Pull out the lines from the line containing "Write part 3" through the line containing "strokes('handwriting', [[(-.055 +", both lines included, and copy them exactly.
## start
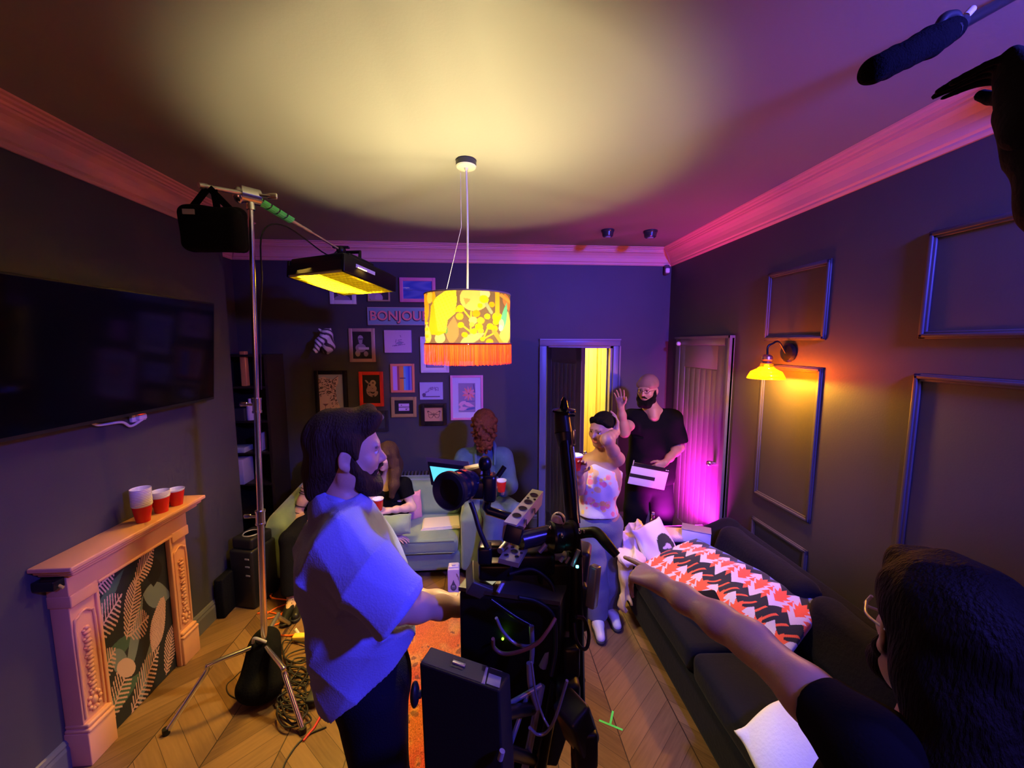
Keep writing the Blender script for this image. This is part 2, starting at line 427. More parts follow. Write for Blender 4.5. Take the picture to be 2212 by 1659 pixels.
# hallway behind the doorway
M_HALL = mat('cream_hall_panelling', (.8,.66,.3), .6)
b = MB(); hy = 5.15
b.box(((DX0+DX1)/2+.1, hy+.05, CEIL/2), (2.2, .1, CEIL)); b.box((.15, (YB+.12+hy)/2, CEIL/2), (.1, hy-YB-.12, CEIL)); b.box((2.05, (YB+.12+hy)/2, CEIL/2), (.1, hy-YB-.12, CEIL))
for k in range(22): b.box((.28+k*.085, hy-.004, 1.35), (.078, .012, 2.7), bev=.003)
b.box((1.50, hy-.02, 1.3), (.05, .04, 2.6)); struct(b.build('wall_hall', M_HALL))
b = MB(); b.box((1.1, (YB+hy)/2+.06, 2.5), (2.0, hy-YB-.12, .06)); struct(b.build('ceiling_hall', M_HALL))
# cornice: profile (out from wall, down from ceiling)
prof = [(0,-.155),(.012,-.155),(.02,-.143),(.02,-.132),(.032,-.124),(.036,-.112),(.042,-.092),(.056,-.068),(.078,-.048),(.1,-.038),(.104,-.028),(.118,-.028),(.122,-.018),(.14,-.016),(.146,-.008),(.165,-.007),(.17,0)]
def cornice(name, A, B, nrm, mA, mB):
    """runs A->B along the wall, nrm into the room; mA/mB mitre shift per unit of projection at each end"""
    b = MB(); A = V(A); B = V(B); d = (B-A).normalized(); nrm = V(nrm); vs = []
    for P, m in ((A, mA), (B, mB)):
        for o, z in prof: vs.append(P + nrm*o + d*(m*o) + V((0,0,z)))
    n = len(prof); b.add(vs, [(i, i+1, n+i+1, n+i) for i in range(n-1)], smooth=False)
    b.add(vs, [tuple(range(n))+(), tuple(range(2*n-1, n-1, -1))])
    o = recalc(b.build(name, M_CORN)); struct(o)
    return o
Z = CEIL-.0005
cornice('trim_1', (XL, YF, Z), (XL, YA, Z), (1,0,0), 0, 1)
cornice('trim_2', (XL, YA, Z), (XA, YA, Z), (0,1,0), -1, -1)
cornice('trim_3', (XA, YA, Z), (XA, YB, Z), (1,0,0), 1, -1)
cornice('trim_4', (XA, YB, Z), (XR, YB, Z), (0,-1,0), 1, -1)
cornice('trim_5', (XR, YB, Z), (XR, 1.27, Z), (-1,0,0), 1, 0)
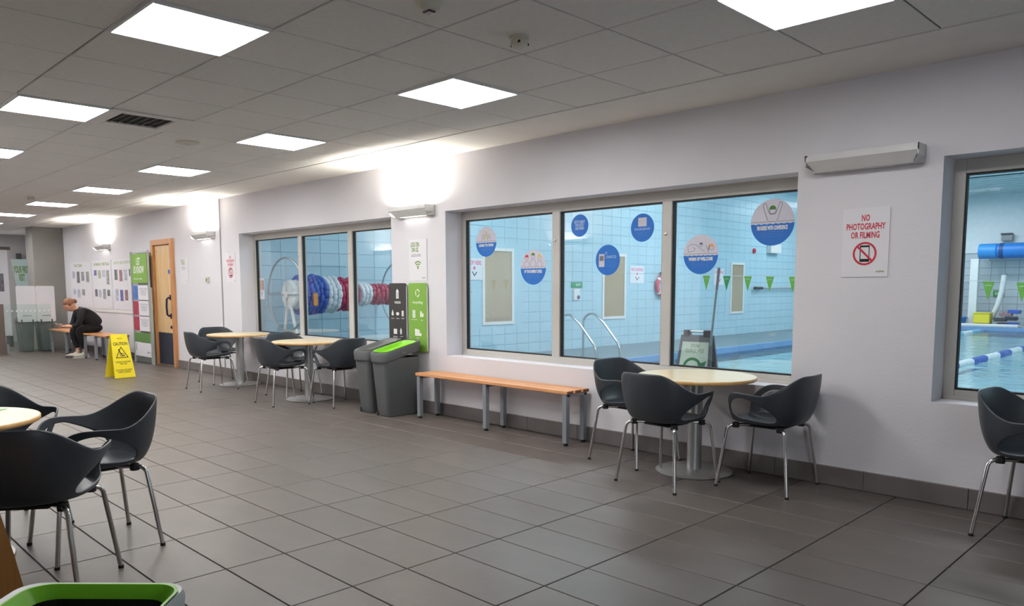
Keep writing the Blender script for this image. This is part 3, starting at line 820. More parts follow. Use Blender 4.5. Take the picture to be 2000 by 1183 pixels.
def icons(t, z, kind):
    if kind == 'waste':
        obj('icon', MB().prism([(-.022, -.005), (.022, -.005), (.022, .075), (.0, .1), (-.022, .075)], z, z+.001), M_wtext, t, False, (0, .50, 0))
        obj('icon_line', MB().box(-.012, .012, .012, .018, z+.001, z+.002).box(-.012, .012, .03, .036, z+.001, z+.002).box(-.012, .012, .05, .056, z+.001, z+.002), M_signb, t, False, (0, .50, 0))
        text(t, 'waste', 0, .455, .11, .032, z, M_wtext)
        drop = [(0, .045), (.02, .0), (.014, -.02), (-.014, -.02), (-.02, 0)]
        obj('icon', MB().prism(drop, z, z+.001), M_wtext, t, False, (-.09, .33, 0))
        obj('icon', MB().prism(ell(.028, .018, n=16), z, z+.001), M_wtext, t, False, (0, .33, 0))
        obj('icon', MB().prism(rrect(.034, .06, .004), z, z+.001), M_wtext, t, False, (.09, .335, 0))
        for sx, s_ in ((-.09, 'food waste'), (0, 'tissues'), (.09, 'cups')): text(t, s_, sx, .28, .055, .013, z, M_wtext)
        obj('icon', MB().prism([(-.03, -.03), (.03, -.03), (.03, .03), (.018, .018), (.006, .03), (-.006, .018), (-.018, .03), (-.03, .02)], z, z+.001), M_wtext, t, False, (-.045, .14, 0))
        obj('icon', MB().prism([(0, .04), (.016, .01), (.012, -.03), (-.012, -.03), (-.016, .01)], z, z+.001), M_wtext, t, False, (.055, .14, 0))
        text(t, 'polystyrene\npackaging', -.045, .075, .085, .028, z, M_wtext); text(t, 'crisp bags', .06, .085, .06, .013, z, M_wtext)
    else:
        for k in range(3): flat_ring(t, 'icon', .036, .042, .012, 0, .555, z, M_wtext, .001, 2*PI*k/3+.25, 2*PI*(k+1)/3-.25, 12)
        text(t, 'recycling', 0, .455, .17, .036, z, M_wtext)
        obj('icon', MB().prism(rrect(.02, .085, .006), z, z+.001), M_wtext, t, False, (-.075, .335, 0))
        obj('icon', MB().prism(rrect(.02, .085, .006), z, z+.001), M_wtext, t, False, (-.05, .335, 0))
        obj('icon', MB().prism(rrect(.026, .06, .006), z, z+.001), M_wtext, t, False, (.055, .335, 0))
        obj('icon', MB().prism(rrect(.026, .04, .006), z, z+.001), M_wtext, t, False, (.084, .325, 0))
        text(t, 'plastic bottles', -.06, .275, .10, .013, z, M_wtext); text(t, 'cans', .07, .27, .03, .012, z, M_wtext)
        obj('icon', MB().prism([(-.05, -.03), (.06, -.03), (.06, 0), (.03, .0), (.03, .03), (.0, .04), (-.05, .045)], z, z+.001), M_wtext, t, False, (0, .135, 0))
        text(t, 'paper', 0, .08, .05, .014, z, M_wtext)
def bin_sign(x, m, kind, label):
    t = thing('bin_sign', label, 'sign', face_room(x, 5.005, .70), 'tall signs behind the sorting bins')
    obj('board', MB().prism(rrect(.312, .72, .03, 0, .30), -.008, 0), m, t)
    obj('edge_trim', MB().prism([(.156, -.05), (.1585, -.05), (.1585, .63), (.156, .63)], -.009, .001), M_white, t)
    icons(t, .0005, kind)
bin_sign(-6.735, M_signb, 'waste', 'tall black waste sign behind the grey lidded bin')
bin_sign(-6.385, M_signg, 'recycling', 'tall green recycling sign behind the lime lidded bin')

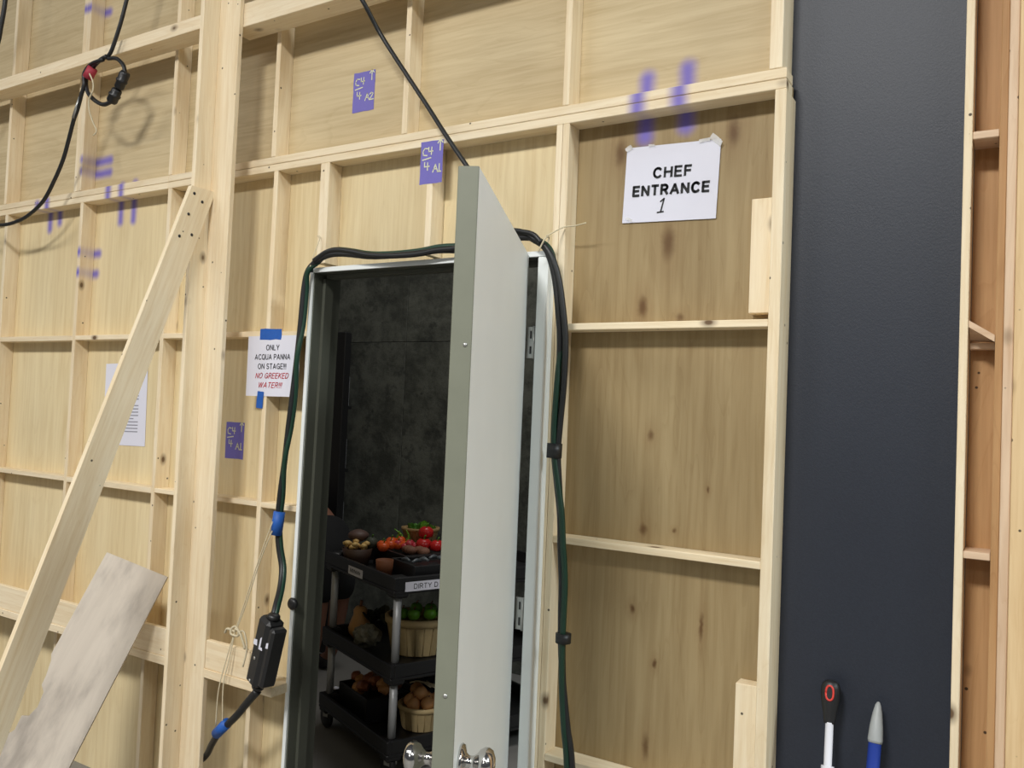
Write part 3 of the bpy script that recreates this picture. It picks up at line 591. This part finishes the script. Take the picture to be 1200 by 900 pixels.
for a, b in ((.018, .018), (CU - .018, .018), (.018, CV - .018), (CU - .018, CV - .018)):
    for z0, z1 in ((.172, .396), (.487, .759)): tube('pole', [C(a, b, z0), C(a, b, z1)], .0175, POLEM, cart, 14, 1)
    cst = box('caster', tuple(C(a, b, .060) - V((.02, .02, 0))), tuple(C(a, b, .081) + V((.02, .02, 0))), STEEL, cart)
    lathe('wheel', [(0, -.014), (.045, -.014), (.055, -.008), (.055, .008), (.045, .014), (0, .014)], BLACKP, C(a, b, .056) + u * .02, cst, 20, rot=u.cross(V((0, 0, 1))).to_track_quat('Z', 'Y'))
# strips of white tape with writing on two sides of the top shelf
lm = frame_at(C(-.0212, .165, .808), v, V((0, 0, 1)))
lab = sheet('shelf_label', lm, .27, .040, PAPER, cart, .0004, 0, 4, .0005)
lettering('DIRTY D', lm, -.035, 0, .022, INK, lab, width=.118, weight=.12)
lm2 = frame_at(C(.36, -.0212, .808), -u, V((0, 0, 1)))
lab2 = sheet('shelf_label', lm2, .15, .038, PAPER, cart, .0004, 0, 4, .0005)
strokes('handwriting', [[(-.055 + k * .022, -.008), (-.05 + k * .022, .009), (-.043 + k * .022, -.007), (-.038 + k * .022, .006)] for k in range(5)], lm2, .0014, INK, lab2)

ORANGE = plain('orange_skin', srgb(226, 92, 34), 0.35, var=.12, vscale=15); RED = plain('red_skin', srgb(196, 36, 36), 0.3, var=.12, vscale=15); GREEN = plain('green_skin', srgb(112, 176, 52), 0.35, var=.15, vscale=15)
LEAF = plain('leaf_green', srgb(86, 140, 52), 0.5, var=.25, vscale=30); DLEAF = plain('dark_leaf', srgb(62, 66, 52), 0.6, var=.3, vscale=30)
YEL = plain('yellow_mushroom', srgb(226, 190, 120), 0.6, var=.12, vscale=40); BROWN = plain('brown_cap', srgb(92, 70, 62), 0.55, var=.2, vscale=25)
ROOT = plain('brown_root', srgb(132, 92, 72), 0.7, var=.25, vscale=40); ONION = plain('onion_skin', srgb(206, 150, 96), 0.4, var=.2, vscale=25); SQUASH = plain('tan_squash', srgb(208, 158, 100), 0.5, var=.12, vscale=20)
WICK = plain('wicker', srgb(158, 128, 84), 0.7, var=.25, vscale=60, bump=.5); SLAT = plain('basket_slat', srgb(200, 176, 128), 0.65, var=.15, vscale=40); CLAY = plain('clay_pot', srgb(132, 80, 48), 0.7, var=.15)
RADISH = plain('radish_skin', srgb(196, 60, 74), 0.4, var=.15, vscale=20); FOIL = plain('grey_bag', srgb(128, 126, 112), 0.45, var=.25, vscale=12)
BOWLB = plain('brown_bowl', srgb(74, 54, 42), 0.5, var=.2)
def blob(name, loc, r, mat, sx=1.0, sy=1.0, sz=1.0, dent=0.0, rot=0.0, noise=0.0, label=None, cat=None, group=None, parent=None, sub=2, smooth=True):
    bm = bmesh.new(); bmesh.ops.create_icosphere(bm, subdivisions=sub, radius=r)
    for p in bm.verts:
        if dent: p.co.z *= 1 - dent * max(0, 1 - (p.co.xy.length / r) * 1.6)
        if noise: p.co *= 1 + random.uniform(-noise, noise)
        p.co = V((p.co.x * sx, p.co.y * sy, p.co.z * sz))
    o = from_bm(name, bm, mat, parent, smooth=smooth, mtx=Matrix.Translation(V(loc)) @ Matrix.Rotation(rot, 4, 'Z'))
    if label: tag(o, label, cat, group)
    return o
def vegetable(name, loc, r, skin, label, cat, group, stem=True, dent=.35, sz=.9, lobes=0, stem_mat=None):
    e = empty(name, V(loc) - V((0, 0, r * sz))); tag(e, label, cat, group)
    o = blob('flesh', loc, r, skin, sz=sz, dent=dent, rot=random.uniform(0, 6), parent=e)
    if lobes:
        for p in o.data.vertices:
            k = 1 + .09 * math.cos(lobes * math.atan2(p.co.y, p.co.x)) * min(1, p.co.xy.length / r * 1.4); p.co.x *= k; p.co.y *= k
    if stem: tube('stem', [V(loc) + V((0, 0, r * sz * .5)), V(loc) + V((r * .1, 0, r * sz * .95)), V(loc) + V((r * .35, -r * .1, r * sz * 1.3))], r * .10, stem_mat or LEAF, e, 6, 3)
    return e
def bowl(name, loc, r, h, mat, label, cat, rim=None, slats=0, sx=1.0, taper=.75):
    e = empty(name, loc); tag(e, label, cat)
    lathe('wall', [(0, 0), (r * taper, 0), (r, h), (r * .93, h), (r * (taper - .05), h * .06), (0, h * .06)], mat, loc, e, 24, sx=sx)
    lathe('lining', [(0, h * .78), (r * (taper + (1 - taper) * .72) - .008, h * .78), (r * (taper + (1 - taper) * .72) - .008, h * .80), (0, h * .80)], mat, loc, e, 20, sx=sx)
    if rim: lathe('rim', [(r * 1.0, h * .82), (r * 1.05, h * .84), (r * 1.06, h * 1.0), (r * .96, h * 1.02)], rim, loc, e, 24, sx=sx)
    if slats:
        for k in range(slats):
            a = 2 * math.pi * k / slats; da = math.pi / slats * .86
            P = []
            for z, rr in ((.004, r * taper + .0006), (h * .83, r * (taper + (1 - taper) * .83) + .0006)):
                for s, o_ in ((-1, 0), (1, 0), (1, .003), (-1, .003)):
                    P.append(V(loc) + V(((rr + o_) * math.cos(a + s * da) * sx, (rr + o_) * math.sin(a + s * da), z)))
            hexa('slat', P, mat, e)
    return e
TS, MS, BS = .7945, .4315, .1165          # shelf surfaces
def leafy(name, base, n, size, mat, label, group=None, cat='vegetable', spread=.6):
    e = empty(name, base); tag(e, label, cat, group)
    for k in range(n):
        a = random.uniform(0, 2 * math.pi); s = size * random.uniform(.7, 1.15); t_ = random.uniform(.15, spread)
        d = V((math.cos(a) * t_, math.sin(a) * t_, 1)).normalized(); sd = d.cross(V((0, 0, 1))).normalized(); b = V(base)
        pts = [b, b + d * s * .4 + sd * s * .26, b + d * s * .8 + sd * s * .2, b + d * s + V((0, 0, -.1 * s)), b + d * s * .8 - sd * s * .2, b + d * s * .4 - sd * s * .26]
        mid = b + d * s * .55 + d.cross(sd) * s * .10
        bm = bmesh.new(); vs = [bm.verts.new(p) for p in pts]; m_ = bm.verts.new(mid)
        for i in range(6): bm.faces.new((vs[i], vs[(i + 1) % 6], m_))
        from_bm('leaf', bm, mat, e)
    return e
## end
| Full response |
Write part 3 of the bpy script that recreates this picture. It picks up at line 591. This part finishes the script. Take the picture to be 1200 by 900 pixels.
for a, b in ((.018, .018), (CU - .018, .018), (.018, CV - .018), (CU - .018, CV - .018)):
    for z0, z1 in ((.172, .396), (.487, .759)): tube('pole', [C(a, b, z0), C(a, b, z1)], .0175, POLEM, cart, 14, 1)
    cst = box('caster', tuple(C(a, b, .060) - V((.02, .02, 0))), tuple(C(a, b, .081) + V((.02, .02, 0))), STEEL, cart)
    lathe('wheel', [(0, -.014), (.045, -.014), (.055, -.008), (.055, .008), (.045, .014), (0, .014)], BLACKP, C(a, b, .056) + u * .02, cst, 20, rot=u.cross(V((0, 0, 1))).to_track_quat('Z', 'Y'))
# strips of white tape with writing on two sides of the top shelf
lm = frame_at(C(-.0212, .165, .808), v, V((0, 0, 1)))
lab = sheet('shelf_label', lm, .27, .040, PAPER, cart, .0004, 0, 4, .0005)
lettering('DIRTY D', lm, -.035, 0, .022, INK, lab, width=.118, weight=.12)
lm2 = frame_at(C(.36, -.0212, .808), -u, V((0, 0, 1)))
lab2 = sheet('shelf_label', lm2, .15, .038, PAPER, cart, .0004, 0, 4, .0005)
strokes('handwriting', [[(-.055 + k * .022, -.008), (-.05 + k * .022, .009), (-.043 + k * .022, -.007), (-.038 + k * .022, .006)] for k in range(5)], lm2, .0014, INK, lab2)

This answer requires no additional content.